I’ve got a new video up of a classic silent film with my accompaniment: Barney Oldfield’s Race for a Life (1913). It’s a Mack Sennett sendup of already old melodrama clichés, complete with a damsel being tied to a railroad track. Real-life auto racing star Barney Oldfield outdistances a train to rescue her. Improvising music to go with it was a lot of fun.
Silent film review: La Roue
On September 28 I saw a presentation of Abel Gance’s 1923 silent film, La Roue, in its newly restored version, nearly seven hours long. Jeff Rapsis provided live accompaniment for the whole thing at the Brattle Cinema, and he made it to the end in fine form. Not a lot of people have seen the movie, especially in its full-length form, so I should say a few words on it even though I don’t often write movie reviews.

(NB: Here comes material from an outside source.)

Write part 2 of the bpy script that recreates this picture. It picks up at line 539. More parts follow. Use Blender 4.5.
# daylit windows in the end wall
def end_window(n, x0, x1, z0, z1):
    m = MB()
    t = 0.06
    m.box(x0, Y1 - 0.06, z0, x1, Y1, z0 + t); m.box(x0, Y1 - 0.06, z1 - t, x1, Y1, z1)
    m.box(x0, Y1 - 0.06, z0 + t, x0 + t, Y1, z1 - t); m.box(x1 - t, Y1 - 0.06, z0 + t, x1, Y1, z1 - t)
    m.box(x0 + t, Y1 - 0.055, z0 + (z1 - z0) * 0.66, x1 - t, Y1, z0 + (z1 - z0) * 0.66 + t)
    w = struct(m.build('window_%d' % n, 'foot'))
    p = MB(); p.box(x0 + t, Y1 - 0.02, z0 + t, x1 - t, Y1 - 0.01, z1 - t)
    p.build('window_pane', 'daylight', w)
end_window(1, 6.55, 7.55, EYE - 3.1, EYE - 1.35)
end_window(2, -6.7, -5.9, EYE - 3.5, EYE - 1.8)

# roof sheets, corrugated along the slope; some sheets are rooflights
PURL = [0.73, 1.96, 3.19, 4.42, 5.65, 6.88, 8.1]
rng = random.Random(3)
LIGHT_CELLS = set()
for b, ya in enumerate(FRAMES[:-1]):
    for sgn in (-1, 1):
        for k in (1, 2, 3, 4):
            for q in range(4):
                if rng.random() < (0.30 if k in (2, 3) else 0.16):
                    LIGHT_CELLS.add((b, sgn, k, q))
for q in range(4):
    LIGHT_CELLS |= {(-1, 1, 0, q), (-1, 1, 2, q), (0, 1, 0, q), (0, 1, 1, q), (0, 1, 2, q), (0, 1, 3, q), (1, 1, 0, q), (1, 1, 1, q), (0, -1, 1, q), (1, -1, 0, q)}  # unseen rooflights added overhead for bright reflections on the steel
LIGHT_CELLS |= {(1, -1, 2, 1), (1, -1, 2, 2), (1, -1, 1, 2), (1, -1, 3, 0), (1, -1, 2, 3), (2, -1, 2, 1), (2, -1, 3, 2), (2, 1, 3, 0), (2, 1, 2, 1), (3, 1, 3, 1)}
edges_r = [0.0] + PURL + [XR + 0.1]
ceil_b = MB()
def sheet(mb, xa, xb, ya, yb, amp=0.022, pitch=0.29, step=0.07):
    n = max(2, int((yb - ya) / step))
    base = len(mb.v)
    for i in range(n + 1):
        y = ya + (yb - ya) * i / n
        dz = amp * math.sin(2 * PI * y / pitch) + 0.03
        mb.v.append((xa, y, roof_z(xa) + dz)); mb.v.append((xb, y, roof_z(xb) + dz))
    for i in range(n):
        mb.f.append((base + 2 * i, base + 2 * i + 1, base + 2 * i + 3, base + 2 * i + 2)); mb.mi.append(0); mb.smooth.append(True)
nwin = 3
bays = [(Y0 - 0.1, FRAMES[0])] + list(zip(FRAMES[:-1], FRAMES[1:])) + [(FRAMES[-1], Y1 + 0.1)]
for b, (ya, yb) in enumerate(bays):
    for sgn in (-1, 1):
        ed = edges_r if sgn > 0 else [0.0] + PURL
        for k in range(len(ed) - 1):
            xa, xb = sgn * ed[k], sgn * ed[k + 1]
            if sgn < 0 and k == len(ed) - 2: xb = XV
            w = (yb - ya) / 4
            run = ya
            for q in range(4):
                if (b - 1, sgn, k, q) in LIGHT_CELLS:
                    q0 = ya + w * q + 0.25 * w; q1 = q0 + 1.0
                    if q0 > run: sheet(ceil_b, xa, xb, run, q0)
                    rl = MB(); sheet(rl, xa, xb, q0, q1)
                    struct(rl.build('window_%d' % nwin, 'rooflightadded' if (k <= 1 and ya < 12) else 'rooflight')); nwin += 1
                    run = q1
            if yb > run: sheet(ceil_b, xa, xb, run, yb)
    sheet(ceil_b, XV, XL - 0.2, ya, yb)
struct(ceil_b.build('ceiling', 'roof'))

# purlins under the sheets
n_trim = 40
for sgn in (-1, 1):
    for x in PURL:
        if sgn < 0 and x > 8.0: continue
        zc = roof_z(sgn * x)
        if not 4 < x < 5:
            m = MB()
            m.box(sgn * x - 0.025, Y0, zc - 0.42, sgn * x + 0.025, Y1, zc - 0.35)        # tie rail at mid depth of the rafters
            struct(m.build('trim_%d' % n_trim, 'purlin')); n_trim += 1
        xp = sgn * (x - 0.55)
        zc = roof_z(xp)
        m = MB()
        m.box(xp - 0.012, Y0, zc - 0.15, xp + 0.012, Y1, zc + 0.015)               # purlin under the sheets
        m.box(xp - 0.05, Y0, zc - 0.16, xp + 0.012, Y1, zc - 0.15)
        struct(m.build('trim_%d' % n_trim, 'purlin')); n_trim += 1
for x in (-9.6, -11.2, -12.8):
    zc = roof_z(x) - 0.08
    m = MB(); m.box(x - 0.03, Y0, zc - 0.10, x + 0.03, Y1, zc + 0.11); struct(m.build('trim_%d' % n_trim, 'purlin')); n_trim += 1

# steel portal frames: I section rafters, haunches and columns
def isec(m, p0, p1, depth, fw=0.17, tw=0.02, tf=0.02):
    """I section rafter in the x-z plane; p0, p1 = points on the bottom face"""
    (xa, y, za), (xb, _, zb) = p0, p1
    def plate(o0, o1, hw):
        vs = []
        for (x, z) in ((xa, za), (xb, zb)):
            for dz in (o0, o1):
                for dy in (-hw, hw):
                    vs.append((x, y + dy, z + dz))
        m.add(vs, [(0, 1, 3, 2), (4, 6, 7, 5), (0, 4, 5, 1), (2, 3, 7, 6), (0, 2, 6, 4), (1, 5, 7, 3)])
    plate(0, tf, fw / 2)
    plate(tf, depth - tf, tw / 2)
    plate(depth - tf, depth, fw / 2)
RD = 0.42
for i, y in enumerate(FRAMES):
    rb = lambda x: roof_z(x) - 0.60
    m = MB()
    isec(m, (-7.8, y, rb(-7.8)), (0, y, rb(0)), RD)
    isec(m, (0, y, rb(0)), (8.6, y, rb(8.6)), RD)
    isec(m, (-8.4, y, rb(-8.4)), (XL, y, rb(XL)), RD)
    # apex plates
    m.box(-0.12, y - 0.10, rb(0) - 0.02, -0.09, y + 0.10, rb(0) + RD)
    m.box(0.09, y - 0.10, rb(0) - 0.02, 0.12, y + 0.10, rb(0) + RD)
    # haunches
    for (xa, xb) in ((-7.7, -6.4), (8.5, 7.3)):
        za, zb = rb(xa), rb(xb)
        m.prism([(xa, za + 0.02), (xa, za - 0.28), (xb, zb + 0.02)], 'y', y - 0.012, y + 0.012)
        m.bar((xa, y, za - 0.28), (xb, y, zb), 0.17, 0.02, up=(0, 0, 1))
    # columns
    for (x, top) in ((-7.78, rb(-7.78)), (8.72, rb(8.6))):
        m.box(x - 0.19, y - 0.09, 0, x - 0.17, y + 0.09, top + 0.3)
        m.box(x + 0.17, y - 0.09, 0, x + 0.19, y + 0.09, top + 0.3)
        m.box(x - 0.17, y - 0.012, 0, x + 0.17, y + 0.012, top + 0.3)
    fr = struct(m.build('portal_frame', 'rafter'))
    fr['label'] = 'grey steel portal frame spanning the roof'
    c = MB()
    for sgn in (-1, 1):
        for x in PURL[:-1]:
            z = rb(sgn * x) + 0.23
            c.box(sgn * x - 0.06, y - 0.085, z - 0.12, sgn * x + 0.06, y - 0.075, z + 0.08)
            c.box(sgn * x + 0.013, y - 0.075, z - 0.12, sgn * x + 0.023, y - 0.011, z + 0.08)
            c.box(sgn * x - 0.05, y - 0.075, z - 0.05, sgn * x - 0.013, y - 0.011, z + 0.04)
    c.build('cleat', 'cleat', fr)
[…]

Gance is best known for Napoleon, another silent film of astonishing length. La Roue is divided into four parts or “epoques,” so perhaps the original idea was to present it in four sessions. It was presented in Cambridge with short intermissions after the first and third parts, and a longer break to eat after the second part. The focus is mainly on three characters, yet the movie doesn’t drag. It’s just depressing as hell. It starts with a train wreck, spectacularly presented for the time, and things just get worse from there. There is a certain amount of consolation at the end.